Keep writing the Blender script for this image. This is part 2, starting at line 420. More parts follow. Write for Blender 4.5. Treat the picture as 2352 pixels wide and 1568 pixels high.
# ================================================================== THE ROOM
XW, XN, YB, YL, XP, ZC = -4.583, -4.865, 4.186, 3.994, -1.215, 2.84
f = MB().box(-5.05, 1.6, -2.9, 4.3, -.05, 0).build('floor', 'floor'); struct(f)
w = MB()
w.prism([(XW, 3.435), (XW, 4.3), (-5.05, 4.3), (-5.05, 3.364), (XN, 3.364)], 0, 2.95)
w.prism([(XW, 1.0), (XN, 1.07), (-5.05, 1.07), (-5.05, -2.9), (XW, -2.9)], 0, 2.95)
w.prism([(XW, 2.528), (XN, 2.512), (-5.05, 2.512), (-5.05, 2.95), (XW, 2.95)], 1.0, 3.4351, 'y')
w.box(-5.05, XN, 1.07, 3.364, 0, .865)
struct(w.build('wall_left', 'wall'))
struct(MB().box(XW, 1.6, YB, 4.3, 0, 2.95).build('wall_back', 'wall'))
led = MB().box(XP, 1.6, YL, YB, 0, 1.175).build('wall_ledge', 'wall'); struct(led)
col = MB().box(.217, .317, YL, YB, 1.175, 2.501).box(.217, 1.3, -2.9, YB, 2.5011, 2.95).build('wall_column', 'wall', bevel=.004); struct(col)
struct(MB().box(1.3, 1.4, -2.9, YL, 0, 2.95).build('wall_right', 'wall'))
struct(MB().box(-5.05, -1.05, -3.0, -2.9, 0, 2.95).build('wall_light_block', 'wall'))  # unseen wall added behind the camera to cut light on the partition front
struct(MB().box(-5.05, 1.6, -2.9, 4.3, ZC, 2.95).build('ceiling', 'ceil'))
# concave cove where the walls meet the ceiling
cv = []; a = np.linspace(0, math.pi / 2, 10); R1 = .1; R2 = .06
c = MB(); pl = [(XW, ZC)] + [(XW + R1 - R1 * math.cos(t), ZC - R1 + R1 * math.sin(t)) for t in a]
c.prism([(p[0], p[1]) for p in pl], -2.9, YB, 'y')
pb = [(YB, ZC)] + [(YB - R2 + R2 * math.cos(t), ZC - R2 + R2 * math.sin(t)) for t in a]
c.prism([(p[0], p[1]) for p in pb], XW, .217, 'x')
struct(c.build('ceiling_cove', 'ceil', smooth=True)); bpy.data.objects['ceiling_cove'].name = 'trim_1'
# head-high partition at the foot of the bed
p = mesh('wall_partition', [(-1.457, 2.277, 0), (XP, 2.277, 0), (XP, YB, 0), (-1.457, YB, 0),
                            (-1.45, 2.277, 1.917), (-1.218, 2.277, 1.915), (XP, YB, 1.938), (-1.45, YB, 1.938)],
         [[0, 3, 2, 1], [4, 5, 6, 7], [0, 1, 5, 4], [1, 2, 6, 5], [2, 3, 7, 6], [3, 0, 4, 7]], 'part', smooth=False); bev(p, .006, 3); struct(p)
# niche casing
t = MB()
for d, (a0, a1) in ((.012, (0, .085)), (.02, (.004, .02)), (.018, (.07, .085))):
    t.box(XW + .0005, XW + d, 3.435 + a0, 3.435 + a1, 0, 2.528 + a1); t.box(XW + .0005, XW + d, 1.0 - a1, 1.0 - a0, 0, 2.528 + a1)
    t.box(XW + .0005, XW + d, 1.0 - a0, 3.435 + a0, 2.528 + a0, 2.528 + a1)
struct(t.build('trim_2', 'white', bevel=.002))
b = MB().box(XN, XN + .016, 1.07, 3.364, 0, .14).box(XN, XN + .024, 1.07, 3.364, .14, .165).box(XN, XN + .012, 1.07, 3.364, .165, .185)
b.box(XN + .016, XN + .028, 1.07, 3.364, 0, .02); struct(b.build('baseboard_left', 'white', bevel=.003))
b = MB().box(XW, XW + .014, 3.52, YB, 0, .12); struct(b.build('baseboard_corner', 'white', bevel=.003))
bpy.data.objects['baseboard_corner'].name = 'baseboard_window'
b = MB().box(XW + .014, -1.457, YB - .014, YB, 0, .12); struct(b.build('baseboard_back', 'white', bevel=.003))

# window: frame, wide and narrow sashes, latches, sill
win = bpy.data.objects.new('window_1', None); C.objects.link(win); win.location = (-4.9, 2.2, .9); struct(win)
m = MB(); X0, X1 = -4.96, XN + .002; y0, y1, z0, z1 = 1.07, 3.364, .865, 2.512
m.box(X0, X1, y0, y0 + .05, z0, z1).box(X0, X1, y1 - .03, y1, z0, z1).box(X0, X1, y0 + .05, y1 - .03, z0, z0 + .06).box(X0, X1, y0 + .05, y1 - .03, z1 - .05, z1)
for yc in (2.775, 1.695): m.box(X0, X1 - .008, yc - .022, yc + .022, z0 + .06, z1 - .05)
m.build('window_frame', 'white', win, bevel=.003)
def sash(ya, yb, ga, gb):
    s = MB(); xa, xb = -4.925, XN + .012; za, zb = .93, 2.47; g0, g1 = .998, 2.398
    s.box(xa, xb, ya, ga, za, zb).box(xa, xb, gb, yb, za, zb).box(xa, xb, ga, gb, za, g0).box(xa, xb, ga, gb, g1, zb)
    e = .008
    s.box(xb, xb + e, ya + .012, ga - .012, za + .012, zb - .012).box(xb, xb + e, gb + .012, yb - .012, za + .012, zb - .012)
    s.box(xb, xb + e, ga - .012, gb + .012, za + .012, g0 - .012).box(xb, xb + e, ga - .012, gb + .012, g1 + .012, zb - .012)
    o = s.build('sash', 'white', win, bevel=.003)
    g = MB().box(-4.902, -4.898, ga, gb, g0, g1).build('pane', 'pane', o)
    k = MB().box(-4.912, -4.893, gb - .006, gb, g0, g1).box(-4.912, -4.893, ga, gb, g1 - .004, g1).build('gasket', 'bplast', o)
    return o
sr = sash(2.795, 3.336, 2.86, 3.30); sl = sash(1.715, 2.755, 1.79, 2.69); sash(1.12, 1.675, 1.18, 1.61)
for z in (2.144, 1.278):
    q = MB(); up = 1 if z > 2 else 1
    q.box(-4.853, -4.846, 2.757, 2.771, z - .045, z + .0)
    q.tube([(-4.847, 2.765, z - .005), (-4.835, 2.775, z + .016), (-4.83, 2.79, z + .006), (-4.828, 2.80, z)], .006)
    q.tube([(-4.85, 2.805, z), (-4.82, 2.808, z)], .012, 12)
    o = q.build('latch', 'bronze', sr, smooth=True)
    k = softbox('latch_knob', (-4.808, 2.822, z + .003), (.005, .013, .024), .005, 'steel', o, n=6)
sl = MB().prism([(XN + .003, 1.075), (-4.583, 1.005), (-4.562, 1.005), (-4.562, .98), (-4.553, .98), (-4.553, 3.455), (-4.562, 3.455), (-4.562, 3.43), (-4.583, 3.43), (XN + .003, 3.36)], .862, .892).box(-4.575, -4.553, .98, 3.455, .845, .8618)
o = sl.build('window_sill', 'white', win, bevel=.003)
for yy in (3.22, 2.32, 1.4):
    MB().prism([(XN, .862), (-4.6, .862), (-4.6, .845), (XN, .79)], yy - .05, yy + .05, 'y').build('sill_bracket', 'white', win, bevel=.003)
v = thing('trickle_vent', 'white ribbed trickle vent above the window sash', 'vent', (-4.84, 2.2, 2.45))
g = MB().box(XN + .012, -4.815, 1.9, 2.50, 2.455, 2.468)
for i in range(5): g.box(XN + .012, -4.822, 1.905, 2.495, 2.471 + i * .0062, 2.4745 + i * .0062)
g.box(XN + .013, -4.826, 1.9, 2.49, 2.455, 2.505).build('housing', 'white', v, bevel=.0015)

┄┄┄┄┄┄

Given request
Would you give the material above again, complete and exact?

Result for this task
Keep writing the Blender script for this image. This is part 2, starting at line 420. More parts follow. Write for Blender 4.5. Treat the picture as 2352 pixels wide and 1568 pixels high.
# ================================================================== THE ROOM
XW, XN, YB, YL, XP, ZC = -4.583, -4.865, 4.186, 3.994, -1.215, 2.84
f = MB().box(-5.05, 1.6, -2.9, 4.3, -.05, 0).build('floor', 'floor'); struct(f)
w = MB()
w.prism([(XW, 3.435), (XW, 4.3), (-5.05, 4.3), (-5.05, 3.364), (XN, 3.364)], 0, 2.95)
w.prism([(XW, 1.0), (XN, 1.07), (-5.05, 1.07), (-5.05, -2.9), (XW, -2.9)], 0, 2.95)
w.prism([(XW, 2.528), (XN, 2.512), (-5.05, 2.512), (-5.05, 2.95), (XW, 2.95)], 1.0, 3.4351, 'y')
w.box(-5.05, XN, 1.07, 3.364, 0, .865)
struct(w.build('wall_left', 'wall'))
struct(MB().box(XW, 1.6, YB, 4.3, 0, 2.95).build('wall_back', 'wall'))
led = MB().box(XP, 1.6, YL, YB, 0, 1.175).build('wall_ledge', 'wall'); struct(led)
col = MB().box(.217, .317, YL, YB, 1.175, 2.501).box(.217, 1.3, -2.9, YB, 2.5011, 2.95).build('wall_column', 'wall', bevel=.004); struct(col)
struct(MB().box(1.3, 1.4, -2.9, YL, 0, 2.95).build('wall_right', 'wall'))
struct(MB().box(-5.05, -1.05, -3.0, -2.9, 0, 2.95).build('wall_light_block', 'wall'))  # unseen wall added behind the camera to cut light on the partition front
struct(MB().box(-5.05, 1.6, -2.9, 4.3, ZC, 2.95).build('ceiling', 'ceil'))
# concave cove where the walls meet the ceiling
cv = []; a = np.linspace(0, math.pi / 2, 10); R1 = .1; R2 = .06
c = MB(); pl = [(XW, ZC)] + [(XW + R1 - R1 * math.cos(t), ZC - R1 + R1 * math.sin(t)) for t in a]
c.prism([(p[0], p[1]) for p in pl], -2.9, YB, 'y')
pb = [(YB, ZC)] + [(YB - R2 + R2 * math.cos(t), ZC - R2 + R2 * math.sin(t)) for t in a]
c.prism([(p[0], p[1]) for p in pb], XW, .217, 'x')
struct(c.build('ceiling_cove', 'ceil', smooth=True)); bpy.data.objects['ceiling_cove'].name = 'trim_1'
# head-high partition at the foot of the bed
p = mesh('wall_partition', [(-1.457, 2.277, 0), (XP, 2.277, 0), (XP, YB, 0), (-1.457, YB, 0),
                            (-1.45, 2.277, 1.917), (-1.218, 2.277, 1.915), (XP, YB, 1.938), (-1.45, YB, 1.938)],
         [[0, 3, 2, 1], [4, 5, 6, 7], [0, 1, 5, 4], [1, 2, 6, 5], [2, 3, 7, 6], [3, 0, 4, 7]], 'part', smooth=False); bev(p, .006, 3); struct(p)
# niche casing
t = MB()
for d, (a0, a1) in ((.012, (0, .085)), (.02, (.004, .02)), (.018, (.07, .085))):
    t.box(XW + .0005, XW + d, 3.435 + a0, 3.435 + a1, 0, 2.528 + a1); t.box(XW + .0005, XW + d, 1.0 - a1, 1.0 - a0, 0, 2.528 + a1)
    t.box(XW + .0005, XW + d, 1.0 - a0, 3.435 + a0, 2.528 + a0, 2.528 + a1)
struct(t.build('trim_2', 'white', bevel=.002))
b = MB().box(XN, XN + .016, 1.07, 3.364, 0, .14).box(XN, XN + .024, 1.07, 3.364, .14, .165).box(XN, XN + .012, 1.07, 3.364, .165, .185)
b.box(XN + .016, XN + .028, 1.07, 3.364, 0, .02); struct(b.build('baseboard_left', 'white', bevel=.003))
b = MB().box(XW, XW + .014, 3.52, YB, 0, .12); struct(b.build('baseboard_corner', 'white', bevel=.003))
bpy.data.objects['baseboard_corner'].name = 'baseboard_window'
b = MB().box(XW + .014, -1.457, YB - .014, YB, 0, .12); struct(b.build('baseboard_back', 'white', bevel=.003))

# window: frame, wide and narrow sashes, latches, sill
win = bpy.data.objects.new('window_1', None); C.objects.link(win); win.location = (-4.9, 2.2, .9); struct(win)
m = MB(); X0, X1 = -4.96, XN + .002; y0, y1, z0, z1 = 1.07, 3.364, .865, 2.512
m.box(X0, X1, y0, y0 + .05, z0, z1).box(X0, X1, y1 - .03, y1, z0, z1).box(X0, X1, y0 + .05, y1 - .03, z0, z0 + .06).box(X0, X1, y0 + .05, y1 - .03, z1 - .05, z1)
for yc in (2.775, 1.695): m.box(X0, X1 - .008, yc - .022, yc + .022, z0 + .06, z1 - .05)
m.build('window_frame', 'white', win, bevel=.003)
def sash(ya, yb, ga, gb):
    s = MB(); xa, xb = -4.925, XN + .012; za, zb = .93, 2.47; g0, g1 = .998, 2.398
    s.box(xa, xb, ya, ga, za, zb).box(xa, xb, gb, yb, za, zb).box(xa, xb, ga, gb, za, g0).box(xa, xb, ga, gb, g1, zb)
    e = .008
    s.box(xb, xb + e, ya + .012, ga - .012, za + .012, zb - .012).box(xb, xb + e, gb + .012, yb - .012, za + .012, zb - .012)
    s.box(xb, xb + e, ga - .012, gb + .012, za + .012, g0 - .012).box(xb, xb + e, ga - .012, gb + .012, g1 + .012, zb - .012)
    o = s.build('sash', 'white', win, bevel=.003)
    g = MB().box(-4.902, -4.898, ga, gb, g0, g1).build('pane', 'pane', o)
    k = MB().box(-4.912, -4.893, gb - .006, gb, g0, g1).box(-4.912, -4.893, ga, gb, g1 - .004, g1).build('gasket', 'bplast', o)
    return o
sr = sash(2.795, 3.336, 2.86, 3.30); sl = sash(1.715, 2.755, 1.79, 2.69); sash(1.12, 1.675, 1.18, 1.61)
for z in (2.144, 1.278):
    q = MB(); up = 1 if z > 2 else 1
    q.box(-4.853, -4.846, 2.757, 2.771, z - .045, z + .0)
    q.tube([(-4.847, 2.765, z - .005), (-4.835, 2.775, z + .016), (-4.83, 2.79, z + .006), (-4.828, 2.80, z)], .006)
    q.tube([(-4.85, 2.805, z), (-4.82, 2.808, z)], .012, 12)
    o = q.build('latch', 'bronze', sr, smooth=True)
    k = softbox('latch_knob', (-4.808, 2.822, z + .003), (.005, .013, .024), .005, 'steel', o, n=6)
sl = MB().prism([(XN + .003, 1.075), (-4.583, 1.005), (-4.562, 1.005), (-4.562, .98), (-4.553, .98), (-4.553, 3.455), (-4.562, 3.455), (-4.562, 3.43), (-4.583, 3.43), (XN + .003, 3.36)], .862, .892).box(-4.575, -4.553, .98, 3.455, .845, .8618)
o = sl.build('window_sill', 'white', win, bevel=.003)
for yy in (3.22, 2.32, 1.4):
    MB().prism([(XN, .862), (-4.6, .862), (-4.6, .845), (XN, .79)], yy - .05, yy + .05, 'y').build('sill_bracket', 'white', win, bevel=.003)
v = thing('trickle_vent', 'white ribbed trickle vent above the window sash', 'vent', (-4.84, 2.2, 2.45))
g = MB().box(XN + .012, -4.815, 1.9, 2.50, 2.455, 2.468)
for i in range(5): g.box(XN + .012, -4.822, 1.905, 2.495, 2.471 + i * .0062, 2.4745 + i * .0062)
g.box(XN + .013, -4.826, 1.9, 2.49, 2.455, 2.505).build('housing', 'white', v, bevel=.0015)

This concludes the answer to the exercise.